The changes are a potential gamechanger for Saudi women’s rights in the kingdom. The legal system has long been criticized because it treated women as minors throughout their adult lives, requiring they have a man’s consent to obtain a passport or travel abroad. Often a woman’s male guardian is her father or husband, and in some cases a woman’s own son.
The changes were widely celebrated by Saudis on Twitter, including posting memes showing people dashing to the airport with luggage and others hailing the 33-year-old crown prince believed to be the force behind these moves. But the changes also drew a backlash from conservatives, who posted clips of senior Saudi clerics in past years arguing in favour of guardianship laws.
Other changes issued in the decrees allow women to register a marriage, divorce or child’s birth and to be issued official family documents.
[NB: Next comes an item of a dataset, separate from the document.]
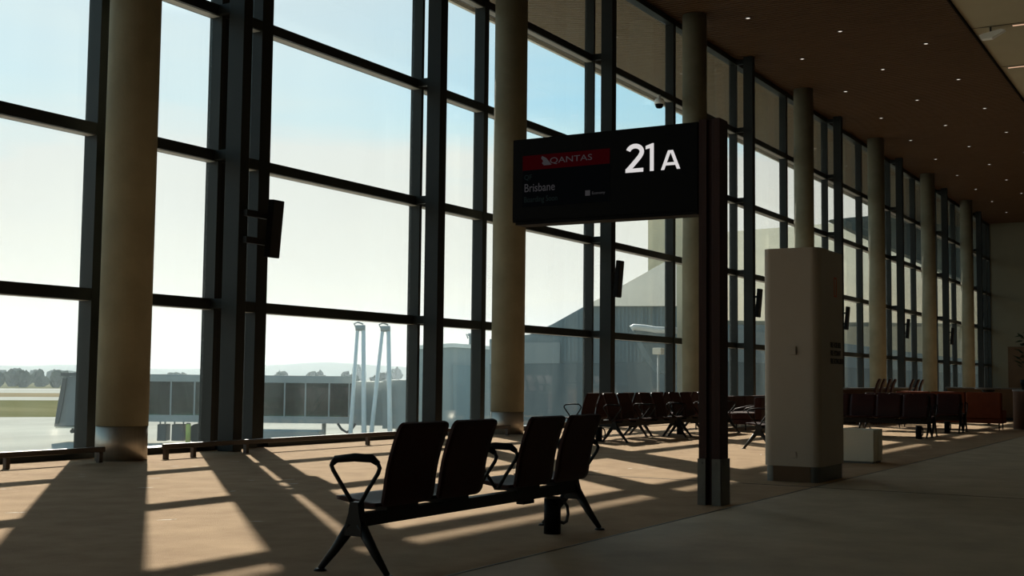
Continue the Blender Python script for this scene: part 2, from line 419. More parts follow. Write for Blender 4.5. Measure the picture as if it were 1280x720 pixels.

It also stipulates that a father or mother can be legal guardians of children.
Being able to obtain family documents could ease hurdles women faced in obtaining a national identity card and enrolling their children in school.
Still in place, however, are rules that require male consent for a woman to leave prison, exit a domestic abuse shelter or marry. Women, unlike men, still cannot pass on citizenship to their children and cannot provide consent for their children to marry.
Under the kingdom’s guardianship system, women essentially relied on the “good will” and whims of male relatives to determine the course of their lives.
There were cases, for example, of young Saudi women whose parents are divorced, but whose father is the legal guardian, being unable to accept scholarships to study abroad because they did not have permission to travel.
Saudi women fleeing domestic abuse and the guardianship system occasionally drew international attention to their plight, as 18-year-old Rahaf alQunun did before Canada granted her asylum.